To maintain trucks, employees were washing them on a regular basis (at least once per week) free of charge at a depot owned by one of the contractors they are engaged with.

The contractor is no longer providing this free service and have instructed that all trucks are to be washed off-site at cost to the owner/s.

The trustee is currently utilising scheme water to wash trucks on a weekly basis and the cost of the water bill has escalated by double, therefore it is not feasible for the trust to incur further costs to maintain trucks.

The Trust plans to purchase and install a suitably sized rainwater tank on the property belonging to the trustee for the sole purpose of maintaining trucks.

The rainwater tank will be installed at the far-left rear of the trustee's property.

Relevant legislative provisions

Income Tax Assessment Act 1997 Division 40

Income Tax Assessment Act 1997 section 40-25

Income Tax Assessment Act 1997 section 40-30

Reasons for decision

Division 40 of the ITAA 1997 provides a deduction for the decline in value of depreciating assets based on their effective life.

As per subsection 40-30(1), a depreciating asset is an asset that has a limited effective life and can reasonably be expected to decline in value over the time it is used, except:

a)            land; or

b)            an item of trading stock; or

c)            an intangible asset, unless it is mentioned in subsection (2).

Section 40-25 of the ITAA 1997 allows a deduction for the decline in value of a depreciating asset held by the taxpayer to the extent to which it is used to produce assessable income or is installed ready for use for that purpose.

The decline in value is calculated by spreading the cost of the asset over its effective life.
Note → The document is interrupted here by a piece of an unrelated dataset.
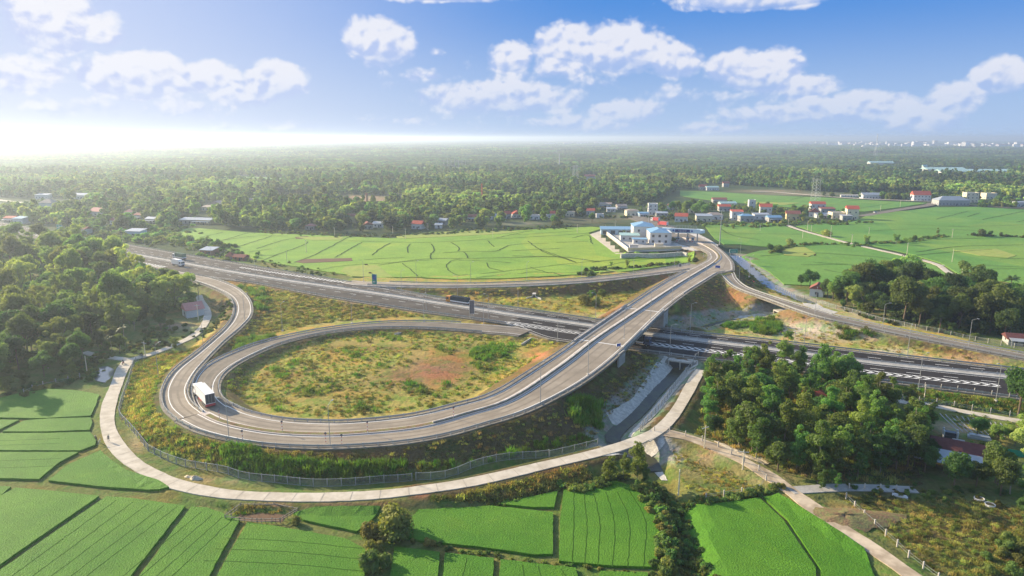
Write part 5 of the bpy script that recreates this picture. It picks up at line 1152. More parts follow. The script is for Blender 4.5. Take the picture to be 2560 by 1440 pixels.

You can use one of two methods, either the prime cost method or diminishing value method, to calculate the deduction. If the asset is only used for part of the year or for private purposes, any deduction should be apportioned on a pro-rata basis.

Once you have made the choice on which method you are going to use for an asset you cannot change the method.

An asset's effective life is either self-assessed or determined by the Commissioner. Taxation Ruling TR 2021/3 Income tax: effective life of depreciating assets lists the effective life of various assets as determined by the Commissioner.

It is accepted that the rainwater tank is used to produce assessable income and is an asset which Division 40 of the ITAA 1997 applies.